Begin COLLECTED MATERIAL

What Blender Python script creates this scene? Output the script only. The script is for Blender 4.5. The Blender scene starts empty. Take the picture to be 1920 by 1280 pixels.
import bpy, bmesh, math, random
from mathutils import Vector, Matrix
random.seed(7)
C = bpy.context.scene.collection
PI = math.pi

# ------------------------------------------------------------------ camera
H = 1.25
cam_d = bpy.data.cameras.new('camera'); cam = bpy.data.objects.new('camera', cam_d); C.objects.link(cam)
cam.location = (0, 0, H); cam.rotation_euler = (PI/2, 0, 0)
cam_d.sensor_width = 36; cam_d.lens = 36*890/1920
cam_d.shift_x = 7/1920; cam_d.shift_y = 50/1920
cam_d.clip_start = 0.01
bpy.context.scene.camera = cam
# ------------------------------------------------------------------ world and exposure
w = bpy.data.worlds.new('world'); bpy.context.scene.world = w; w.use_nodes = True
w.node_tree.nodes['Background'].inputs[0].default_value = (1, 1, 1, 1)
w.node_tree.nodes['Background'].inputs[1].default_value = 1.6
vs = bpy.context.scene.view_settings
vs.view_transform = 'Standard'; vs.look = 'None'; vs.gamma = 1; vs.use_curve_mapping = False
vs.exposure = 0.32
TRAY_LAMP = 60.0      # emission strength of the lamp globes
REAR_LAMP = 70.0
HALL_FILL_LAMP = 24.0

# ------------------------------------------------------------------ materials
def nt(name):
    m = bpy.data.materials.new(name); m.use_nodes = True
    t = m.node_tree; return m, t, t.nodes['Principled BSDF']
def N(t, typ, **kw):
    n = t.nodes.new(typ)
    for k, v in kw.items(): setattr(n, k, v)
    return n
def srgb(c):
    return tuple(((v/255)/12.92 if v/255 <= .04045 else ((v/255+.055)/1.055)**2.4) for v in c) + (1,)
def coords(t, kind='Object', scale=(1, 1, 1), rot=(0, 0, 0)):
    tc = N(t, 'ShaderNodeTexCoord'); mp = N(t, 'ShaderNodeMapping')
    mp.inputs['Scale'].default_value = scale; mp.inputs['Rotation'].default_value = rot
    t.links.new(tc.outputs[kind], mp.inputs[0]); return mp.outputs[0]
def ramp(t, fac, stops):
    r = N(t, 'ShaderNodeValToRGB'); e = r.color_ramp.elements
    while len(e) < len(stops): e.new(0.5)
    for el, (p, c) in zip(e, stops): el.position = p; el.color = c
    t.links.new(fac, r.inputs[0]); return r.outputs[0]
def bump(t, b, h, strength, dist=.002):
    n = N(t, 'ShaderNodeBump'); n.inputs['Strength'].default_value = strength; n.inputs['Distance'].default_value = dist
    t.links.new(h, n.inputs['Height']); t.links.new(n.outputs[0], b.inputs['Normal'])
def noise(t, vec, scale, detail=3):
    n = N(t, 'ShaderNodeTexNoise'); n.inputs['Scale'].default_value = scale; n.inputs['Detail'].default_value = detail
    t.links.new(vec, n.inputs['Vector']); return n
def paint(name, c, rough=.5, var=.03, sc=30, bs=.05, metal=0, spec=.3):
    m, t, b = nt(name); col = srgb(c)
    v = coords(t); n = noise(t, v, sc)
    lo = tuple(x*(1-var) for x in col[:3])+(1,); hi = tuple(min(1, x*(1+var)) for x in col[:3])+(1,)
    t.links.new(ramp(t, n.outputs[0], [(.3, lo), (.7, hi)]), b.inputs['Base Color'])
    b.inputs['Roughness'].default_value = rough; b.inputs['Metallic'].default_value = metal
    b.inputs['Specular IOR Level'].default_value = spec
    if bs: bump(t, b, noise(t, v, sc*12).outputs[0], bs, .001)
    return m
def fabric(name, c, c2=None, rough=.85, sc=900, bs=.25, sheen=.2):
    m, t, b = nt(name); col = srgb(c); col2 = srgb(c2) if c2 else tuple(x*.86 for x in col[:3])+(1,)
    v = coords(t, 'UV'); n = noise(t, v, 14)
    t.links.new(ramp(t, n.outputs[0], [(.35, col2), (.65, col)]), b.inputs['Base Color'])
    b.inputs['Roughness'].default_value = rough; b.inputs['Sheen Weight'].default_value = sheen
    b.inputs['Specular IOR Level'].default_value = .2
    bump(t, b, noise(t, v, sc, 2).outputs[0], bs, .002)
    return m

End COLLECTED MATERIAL

**PROBLEM**
Starting at the first line of the material above, reproduce each line exactly up to and including the line with "PI = math.pi".

**COMPLETE ANSWER**
What Blender Python script creates this scene? Output the script only. The script is for Blender 4.5. The Blender scene starts empty. Take the picture to be 1920 by 1280 pixels.
import bpy, bmesh, math, random
from mathutils import Vector, Matrix
random.seed(7)
C = bpy.context.scene.collection
PI = math.pi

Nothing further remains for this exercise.